Most are there to protectively top off their tanks, another employee tells me. Japan has only about 160 hydrogen refueling stations, concentrated in the country's three major cities. By comparison, there are about 30,000 gas stations across the country. Once every three months or so, a motorist ends up stranded, their tank empty, and they have to get towed. In addition to there being only a few vehicle models to choose from, which all have high sticker prices, the paucity of refueling infrastructure has turned consumers off.
But at the national level, no country in the world is more gung-ho about hydrogen as an energy source.
"I think the way I would characterize Japanese commitment to hydrogen is … unwavering," Keith Wipke, program manager for the National Renewable Energy Laboratory's Fuel Cell and Hydrogen Technologies Program, in Golden, Colorado, told CBS News. "Japan has had a long, long-term commitment to hydrogen."
Resource-poor, Japan began research on hydrogen after the 1970s energy crunch. The 2011 Fukushima nuclear plant accident and public anti-nuclear sentiment accelerated interest in hydrogen and other clean energies.
Last week, the government issued its carbon neutrality road map, doubling the share of renewables providing electricity, to as much as 38% by 2030, with nuclear supplying about a fifth; its hydrogen-ammonia fuel target was set at 1%.
Japan's placing multiple bets on hydrogen. With great fanfare, last year Japan opened one of the world's biggest "green hydrogen" plants, near the site of the Fukushima nuclear accident. It also unveiled the Suiso "Hydrogen" Frontier, the world's first liquid hydrogen carrier, in 2019. Tokyo has a fleet of hydrogen city buses. This year's Tokyo Olympic flame was fueled from hydrogen.
Wipke said that, while it took 40 years to make solar energy commercially competitive, hydrogen will have to make the same leap in just 10 years to become a viable resource
And not all hydrogen is created equal.
"The key thing to note here is, you know, hydrogen is as clean as how it's produced," Monica Nagashima, Japan country manager at InfluenceMap, told CBS News.
While the fuel itself doesn't emit carbon, most hydrogen produced today is manufactured using fossil fuels. The goal is to commercialize schemes for making hydrogen from renewables — "green hydrogen."
Japan's hydrogen dreams aren't driven just by resource scarcity and meeting climate goals, Nagashima said.
"Japan has lost its competitiveness to other countries in terms of production of solar panels or wind turbines, and hydrogen is seen as a sector where it could lead in the world," Nagashima said.

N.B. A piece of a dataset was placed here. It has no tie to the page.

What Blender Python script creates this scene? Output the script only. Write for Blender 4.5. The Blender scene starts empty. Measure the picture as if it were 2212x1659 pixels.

While Wipke isn't writing off hydrogen fuel cell cars yet — Californians own more more than 11,000, despite far fewer refueling stations than Japan — he said hydrogen is better suited to sectors like heavy industry and trucks.
"Heavy-duty 18-wheeler trucks, hauling 80,000 pounds down the road here in Colorado, going up in the mountains on a six-percent grade over 12,000 feet, and wanting to go, for example, from New York to LA with back-to-back drivers. One sleeping, one's driving," he said. "You can do that with hydrogen."
The global Hydrogen Council predicts hydrogen could provide 18% of global energy demand by 2050. Whether or not that's wishful thinking, Wipke argues the gas is here to stay.
"One thing that is emerging, without question, is that hydrogen is going to play a more important role in heavy-duty transportation, in long duration energy storage," he said. Industrial processes like steelmaking "are all going to be decarbonized through making green hydrogen."